Directive: Only the lines from the one with "Keep writing the" through the one with "topw = [at(x, y, ZT).xy for x, y in top]" are to be restated, word for word, with both of them included.

Records provided:
....................

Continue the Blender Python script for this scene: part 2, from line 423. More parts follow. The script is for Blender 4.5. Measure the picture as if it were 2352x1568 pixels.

....................

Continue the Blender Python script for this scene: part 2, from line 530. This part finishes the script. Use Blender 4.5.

....................

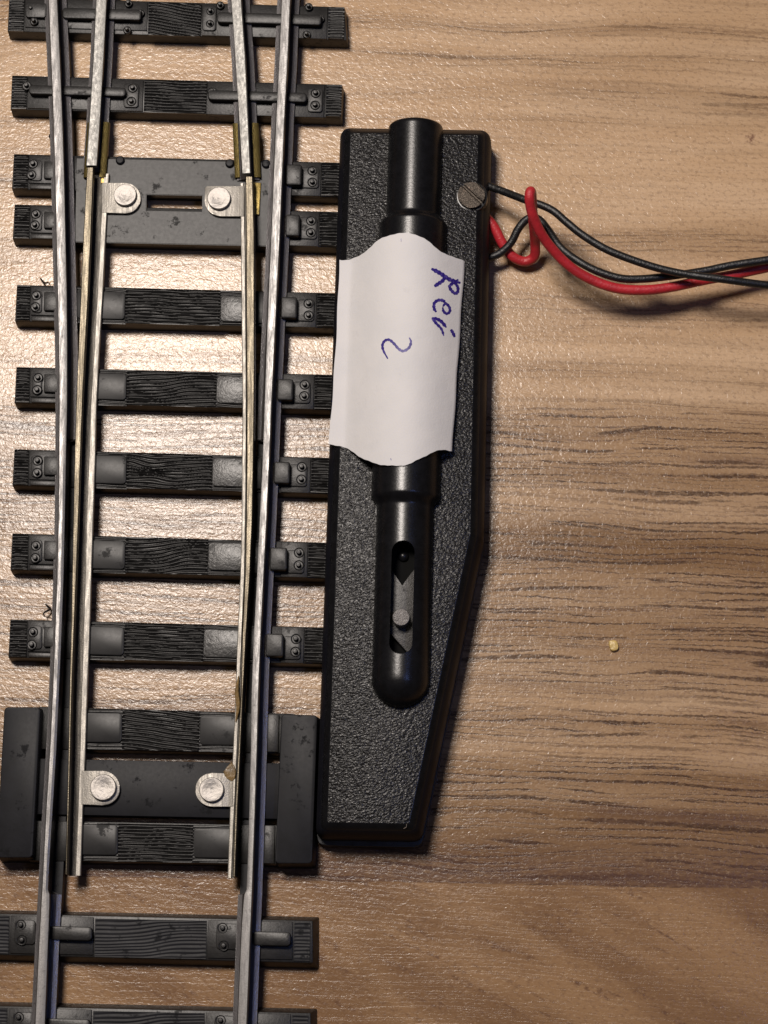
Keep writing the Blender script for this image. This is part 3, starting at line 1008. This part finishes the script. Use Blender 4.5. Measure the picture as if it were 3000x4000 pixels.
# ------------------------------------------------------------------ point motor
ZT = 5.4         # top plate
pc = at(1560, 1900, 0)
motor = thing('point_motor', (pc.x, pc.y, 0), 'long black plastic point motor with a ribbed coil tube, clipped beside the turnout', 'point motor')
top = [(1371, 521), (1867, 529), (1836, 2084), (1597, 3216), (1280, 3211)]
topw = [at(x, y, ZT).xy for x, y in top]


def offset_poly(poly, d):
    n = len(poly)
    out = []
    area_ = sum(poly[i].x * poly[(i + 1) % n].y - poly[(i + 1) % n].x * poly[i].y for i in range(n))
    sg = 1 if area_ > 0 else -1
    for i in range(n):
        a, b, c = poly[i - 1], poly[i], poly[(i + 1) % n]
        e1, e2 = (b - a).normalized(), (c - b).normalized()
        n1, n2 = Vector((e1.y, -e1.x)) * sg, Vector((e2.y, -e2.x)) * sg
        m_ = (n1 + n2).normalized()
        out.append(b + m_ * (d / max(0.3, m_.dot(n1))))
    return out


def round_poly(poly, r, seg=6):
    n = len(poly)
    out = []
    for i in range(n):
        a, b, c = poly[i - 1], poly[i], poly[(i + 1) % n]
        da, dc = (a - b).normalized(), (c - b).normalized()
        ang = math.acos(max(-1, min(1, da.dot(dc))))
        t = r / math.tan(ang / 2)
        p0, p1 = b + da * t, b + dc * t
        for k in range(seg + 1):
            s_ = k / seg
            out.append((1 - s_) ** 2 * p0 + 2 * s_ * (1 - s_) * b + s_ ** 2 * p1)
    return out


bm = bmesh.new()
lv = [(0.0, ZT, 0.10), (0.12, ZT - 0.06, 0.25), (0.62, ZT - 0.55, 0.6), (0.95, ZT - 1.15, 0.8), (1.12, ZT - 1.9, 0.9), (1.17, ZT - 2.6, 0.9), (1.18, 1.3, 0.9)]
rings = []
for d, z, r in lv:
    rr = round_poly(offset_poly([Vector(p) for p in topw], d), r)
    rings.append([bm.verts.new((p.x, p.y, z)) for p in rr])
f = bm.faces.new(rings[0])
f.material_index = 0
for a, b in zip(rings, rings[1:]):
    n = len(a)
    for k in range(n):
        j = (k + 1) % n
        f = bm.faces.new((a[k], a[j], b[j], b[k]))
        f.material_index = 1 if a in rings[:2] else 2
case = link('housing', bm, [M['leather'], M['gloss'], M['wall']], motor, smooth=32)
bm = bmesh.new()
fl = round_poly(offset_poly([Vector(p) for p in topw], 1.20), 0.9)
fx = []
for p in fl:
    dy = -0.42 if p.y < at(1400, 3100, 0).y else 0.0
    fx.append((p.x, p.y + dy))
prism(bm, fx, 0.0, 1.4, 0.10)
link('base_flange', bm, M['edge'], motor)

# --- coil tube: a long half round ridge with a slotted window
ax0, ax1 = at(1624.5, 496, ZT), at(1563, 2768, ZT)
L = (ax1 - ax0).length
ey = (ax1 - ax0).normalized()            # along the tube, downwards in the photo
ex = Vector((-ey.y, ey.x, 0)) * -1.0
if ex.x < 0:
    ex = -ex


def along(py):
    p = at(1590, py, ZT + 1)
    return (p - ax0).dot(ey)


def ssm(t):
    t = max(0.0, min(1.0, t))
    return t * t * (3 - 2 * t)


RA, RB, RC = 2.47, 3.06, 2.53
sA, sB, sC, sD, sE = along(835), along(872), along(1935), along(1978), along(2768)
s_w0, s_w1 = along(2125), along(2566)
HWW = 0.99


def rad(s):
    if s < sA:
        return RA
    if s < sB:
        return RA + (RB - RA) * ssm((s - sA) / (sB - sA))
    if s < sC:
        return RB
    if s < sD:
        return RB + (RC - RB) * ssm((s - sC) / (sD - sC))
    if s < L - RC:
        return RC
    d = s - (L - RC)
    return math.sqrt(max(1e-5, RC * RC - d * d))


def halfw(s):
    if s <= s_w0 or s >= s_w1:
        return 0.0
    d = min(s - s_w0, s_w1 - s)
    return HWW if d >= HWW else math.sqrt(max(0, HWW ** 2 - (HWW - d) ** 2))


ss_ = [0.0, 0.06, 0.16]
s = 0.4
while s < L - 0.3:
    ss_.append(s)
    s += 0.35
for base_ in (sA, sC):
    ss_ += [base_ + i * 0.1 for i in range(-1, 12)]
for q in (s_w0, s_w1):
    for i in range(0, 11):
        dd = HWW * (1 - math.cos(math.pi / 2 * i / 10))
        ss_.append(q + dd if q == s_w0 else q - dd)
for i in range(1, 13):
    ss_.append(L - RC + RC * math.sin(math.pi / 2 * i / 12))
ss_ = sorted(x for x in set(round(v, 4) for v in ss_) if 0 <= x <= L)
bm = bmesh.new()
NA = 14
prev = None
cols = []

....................

Completed task:
Keep writing the Blender script for this image. This is part 3, starting at line 1008. This part finishes the script. Use Blender 4.5. Measure the picture as if it were 3000x4000 pixels.
# ------------------------------------------------------------------ point motor
ZT = 5.4         # top plate
pc = at(1560, 1900, 0)
motor = thing('point_motor', (pc.x, pc.y, 0), 'long black plastic point motor with a ribbed coil tube, clipped beside the turnout', 'point motor')
top = [(1371, 521), (1867, 529), (1836, 2084), (1597, 3216), (1280, 3211)]
topw = [at(x, y, ZT).xy for x, y in top]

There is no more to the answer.